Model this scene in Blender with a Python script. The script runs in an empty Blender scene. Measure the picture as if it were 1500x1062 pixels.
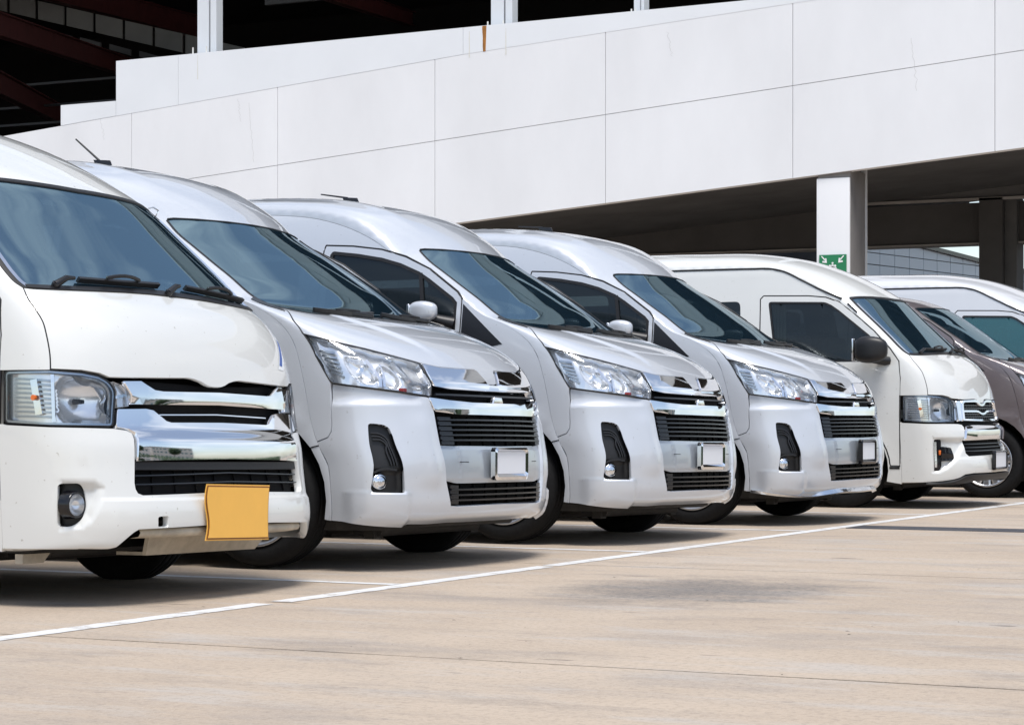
import bpy, bmesh, math, random
import numpy as np
from mathutils import Vector, Matrix
from mathutils.geometry import delaunay_2d_cdt
R = math.radians
random.seed(7)
SC = bpy.context.scene
COL = SC.collection

# ------------------------------------------------------------------ camera
cam_d = bpy.data.cameras.new('camera'); cam = bpy.data.objects.new('camera', cam_d); COL.objects.link(cam)
YAW = math.atan(1720/3366)
cam.location = (0, 0, .80); cam.rotation_euler = (R(90), 0, YAW)
cam_d.sensor_width = 36; cam_d.sensor_fit = 'HORIZONTAL'; cam_d.lens = 36*3366/1500
cam_d.shift_y = 77/1500
cam_d.clip_start = .1; cam_d.clip_end = 3000
SC.camera = cam

# ------------------------------------------------------------------ sky, sun, exposure
SUN_EL, SUN_AZ = 68, -52          # degrees; azimuth measured from +X towards +Y
world = bpy.data.worlds.new('World'); SC.world = world; world.use_nodes = True
nt = world.node_tree; nt.nodes.clear()
def wn(t, **k):
    n = nt.nodes.new(t)
    for a, v in k.items(): setattr(n, a, v)
    return n
sky = wn('ShaderNodeTexSky', sky_type='NISHITA', sun_disc=False, sun_elevation=R(SUN_EL), sun_rotation=R(90-SUN_AZ), air_density=1.0, dust_density=1.2, ozone_density=1.0)
tc = wn('ShaderNodeTexCoord'); mp = wn('ShaderNodeMapping'); mp.inputs['Scale'].default_value = (1, 1, 2.6)
nz = wn('ShaderNodeTexNoise'); nz.inputs['Scale'].default_value = 1.7; nz.inputs['Detail'].default_value = 7; nz.inputs['Roughness'].default_value = .55
rp = wn('ShaderNodeValToRGB'); rp.color_ramp.elements[0].position = .47; rp.color_ramp.elements[1].position = .72
mx = wn('ShaderNodeMixRGB'); mx.inputs['Color2'].default_value = (8.9, 9.05, 9.2, 1)
mul = wn('ShaderNodeMath', operation='MULTIPLY'); mul.inputs[1].default_value = .60
add = wn('ShaderNodeMath', operation='ADD', use_clamp=True); add.inputs[1].default_value = .10
bg = wn('ShaderNodeBackground'); bg.inputs['Strength'].default_value = .13
wo = wn('ShaderNodeOutputWorld')
L = nt.links.new
L(tc.outputs['Generated'], mp.inputs['Vector']); L(mp.outputs[0], nz.inputs['Vector']); L(nz.outputs['Fac'], rp.inputs['Fac'])
L(rp.outputs['Color'], mul.inputs[0]); L(mul.outputs[0], add.inputs[0]); L(add.outputs[0], mx.inputs['Fac'])
L(sky.outputs[0], mx.inputs['Color1']); L(mx.outputs[0], bg.inputs['Color']); L(bg.outputs[0], wo.inputs['Surface'])

sun_d = bpy.data.lights.new('sun', 'SUN'); sun = bpy.data.objects.new('sun', sun_d); COL.objects.link(sun)
sun_d.energy = 2.7; sun_d.angle = R(22); sun_d.color = (1, .965, .92)
sdir = Vector((math.cos(R(SUN_AZ))*math.cos(R(SUN_EL)), math.sin(R(SUN_AZ))*math.cos(R(SUN_EL)), math.sin(R(SUN_EL))))
sun.rotation_euler = (-sdir).to_track_quat('-Z', 'Y').to_euler()
SC.view_settings.view_transform = 'Standard'; SC.view_settings.look = 'None'
SC.view_settings.exposure = .40; SC.view_settings.gamma = 1; SC.view_settings.use_curve_mapping = False
SC.cycles.max_bounces = 10; SC.cycles.transparent_max_bounces = 16
# ------------------------------------------------------------------ materials
MATS = {}
def mat(name, base=(.5, .5, .5), rough=.5, metal=0., spec=.5, coat=0., coatr=.03, ior=None):
    m = bpy.data.materials.new(name); m.use_nodes = True; b = m.node_tree.nodes['Principled BSDF']
    b.inputs['Base Color'].default_value = (*base, 1); b.inputs['Roughness'].default_value = rough
    b.inputs['Metallic'].default_value = metal; b.inputs['Specular IOR Level'].default_value = spec
    b.inputs['Coat Weight'].default_value = coat; b.inputs['Coat Roughness'].default_value = coatr
    if ior: b.inputs['IOR'].default_value = ior
    MATS[name] = m
    return m
def N_(m, t, **k):
    n = m.node_tree.nodes.new(t)
    for a, v in k.items(): setattr(n, a, v)
    return n
def noise_var(m, scale, amt, detail=5, coord='Object', tint=None, stretch=None, bump=0, bscale=None, rough=None):
    """multiply base colour by 1 +- amt following noise; optional bump"""
    b = m.node_tree.nodes['Principled BSDF']; l = m.node_tree.links.new
    base = tuple(b.inputs['Base Color'].default_value)
    c = N_(m, 'ShaderNodeTexCoord'); mp = N_(m, 'ShaderNodeMapping')
    if stretch: mp.inputs['Scale'].default_value = stretch
    n = N_(m, 'ShaderNodeTexNoise'); n.inputs['Scale'].default_value = scale; n.inputs['Detail'].default_value = detail; n.inputs['Roughness'].default_value = .6
    l(c.outputs[coord], mp.inputs[0]); l(mp.outputs[0], n.inputs['Vector'])
    r = N_(m, 'ShaderNodeValToRGB'); r.color_ramp.elements[0].position = .3; r.color_ramp.elements[1].position = .7
    t = tint or base
    r.color_ramp.elements[0].color = (*[base[i]*(1-amt) for i in range(3)], 1)
    r.color_ramp.elements[1].color = (*[min(1, t[i]*(1+amt)) for i in range(3)], 1)
    l(n.outputs['Fac'], r.inputs['Fac']); l(r.outputs['Color'], b.inputs['Base Color'])
    if rough:
        rr = N_(m, 'ShaderNodeMapRange'); rr.inputs[3].default_value = rough[0]; rr.inputs[4].default_value = rough[1]
        l(n.outputs['Fac'], rr.inputs[0]); l(rr.outputs[0], b.inputs['Roughness'])
    if bump:
        n2 = N_(m, 'ShaderNodeTexNoise'); n2.inputs['Scale'].default_value = bscale or scale*8; n2.inputs['Detail'].default_value = 4
        l(mp.outputs[0], n2.inputs['Vector'])
        bp = N_(m, 'ShaderNodeBump'); bp.inputs['Strength'].default_value = bump; bp.inputs['Distance'].default_value = .01
        l(n2.outputs['Fac'], bp.inputs['Height']); l(bp.outputs[0], b.inputs['Normal'])
    return m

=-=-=

Aim
Repeat only what lies between the start of the data and the end of the line containing "SC.camera = cam", exactly, with pictures left out.

Task answer
Model this scene in Blender with a Python script. The script runs in an empty Blender scene. Measure the picture as if it were 1500x1062 pixels.
import bpy, bmesh, math, random
import numpy as np
from mathutils import Vector, Matrix
from mathutils.geometry import delaunay_2d_cdt
R = math.radians
random.seed(7)
SC = bpy.context.scene
COL = SC.collection

# ------------------------------------------------------------------ camera
cam_d = bpy.data.cameras.new('camera'); cam = bpy.data.objects.new('camera', cam_d); COL.objects.link(cam)
YAW = math.atan(1720/3366)
cam.location = (0, 0, .80); cam.rotation_euler = (R(90), 0, YAW)
cam_d.sensor_width = 36; cam_d.sensor_fit = 'HORIZONTAL'; cam_d.lens = 36*3366/1500
cam_d.shift_y = 77/1500
cam_d.clip_start = .1; cam_d.clip_end = 3000
SC.camera = cam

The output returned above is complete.